## START Material provided

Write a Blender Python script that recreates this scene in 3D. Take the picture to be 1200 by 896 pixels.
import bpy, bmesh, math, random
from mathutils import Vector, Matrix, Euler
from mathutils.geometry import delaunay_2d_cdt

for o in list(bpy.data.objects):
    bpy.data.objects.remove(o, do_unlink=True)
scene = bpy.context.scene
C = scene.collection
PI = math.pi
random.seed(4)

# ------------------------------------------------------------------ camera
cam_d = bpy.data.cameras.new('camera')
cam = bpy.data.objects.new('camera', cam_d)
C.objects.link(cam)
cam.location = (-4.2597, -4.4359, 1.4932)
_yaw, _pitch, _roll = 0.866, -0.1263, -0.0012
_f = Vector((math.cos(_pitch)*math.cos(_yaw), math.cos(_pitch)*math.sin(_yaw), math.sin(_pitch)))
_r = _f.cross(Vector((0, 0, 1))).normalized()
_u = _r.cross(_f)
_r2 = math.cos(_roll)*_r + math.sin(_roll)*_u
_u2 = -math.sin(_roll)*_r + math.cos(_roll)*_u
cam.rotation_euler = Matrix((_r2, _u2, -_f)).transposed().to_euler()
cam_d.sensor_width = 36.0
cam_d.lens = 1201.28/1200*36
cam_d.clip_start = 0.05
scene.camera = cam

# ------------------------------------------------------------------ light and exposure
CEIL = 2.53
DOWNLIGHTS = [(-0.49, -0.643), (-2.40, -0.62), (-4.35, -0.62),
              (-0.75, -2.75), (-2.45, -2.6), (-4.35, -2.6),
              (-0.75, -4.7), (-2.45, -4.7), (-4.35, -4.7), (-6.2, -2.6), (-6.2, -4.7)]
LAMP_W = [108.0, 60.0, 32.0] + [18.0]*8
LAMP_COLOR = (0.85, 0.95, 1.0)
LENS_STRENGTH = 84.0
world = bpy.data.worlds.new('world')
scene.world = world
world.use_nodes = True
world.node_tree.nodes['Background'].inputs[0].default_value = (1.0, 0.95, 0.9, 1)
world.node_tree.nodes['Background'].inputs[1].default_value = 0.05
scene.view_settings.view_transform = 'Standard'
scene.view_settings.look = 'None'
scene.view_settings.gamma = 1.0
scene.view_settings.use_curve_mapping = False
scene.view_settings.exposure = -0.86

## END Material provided

Your task is to quote the listing above word for word.

Write a Blender Python script that recreates this scene in 3D. Take the picture to be 1200 by 896 pixels.
import bpy, bmesh, math, random
from mathutils import Vector, Matrix, Euler
from mathutils.geometry import delaunay_2d_cdt

for o in list(bpy.data.objects):
    bpy.data.objects.remove(o, do_unlink=True)
scene = bpy.context.scene
C = scene.collection
PI = math.pi
random.seed(4)

# ------------------------------------------------------------------ camera
cam_d = bpy.data.cameras.new('camera')
cam = bpy.data.objects.new('camera', cam_d)
C.objects.link(cam)
cam.location = (-4.2597, -4.4359, 1.4932)
_yaw, _pitch, _roll = 0.866, -0.1263, -0.0012
_f = Vector((math.cos(_pitch)*math.cos(_yaw), math.cos(_pitch)*math.sin(_yaw), math.sin(_pitch)))
_r = _f.cross(Vector((0, 0, 1))).normalized()
_u = _r.cross(_f)
_r2 = math.cos(_roll)*_r + math.sin(_roll)*_u
_u2 = -math.sin(_roll)*_r + math.cos(_roll)*_u
cam.rotation_euler = Matrix((_r2, _u2, -_f)).transposed().to_euler()
cam_d.sensor_width = 36.0
cam_d.lens = 1201.28/1200*36
cam_d.clip_start = 0.05
scene.camera = cam

# ------------------------------------------------------------------ light and exposure
CEIL = 2.53
DOWNLIGHTS = [(-0.49, -0.643), (-2.40, -0.62), (-4.35, -0.62),
              (-0.75, -2.75), (-2.45, -2.6), (-4.35, -2.6),
              (-0.75, -4.7), (-2.45, -4.7), (-4.35, -4.7), (-6.2, -2.6), (-6.2, -4.7)]
LAMP_W = [108.0, 60.0, 32.0] + [18.0]*8
LAMP_COLOR = (0.85, 0.95, 1.0)
LENS_STRENGTH = 84.0
world = bpy.data.worlds.new('world')
scene.world = world
world.use_nodes = True
world.node_tree.nodes['Background'].inputs[0].default_value = (1.0, 0.95, 0.9, 1)
world.node_tree.nodes['Background'].inputs[1].default_value = 0.05
scene.view_settings.view_transform = 'Standard'
scene.view_settings.look = 'None'
scene.view_settings.gamma = 1.0
scene.view_settings.use_curve_mapping = False
scene.view_settings.exposure = -0.86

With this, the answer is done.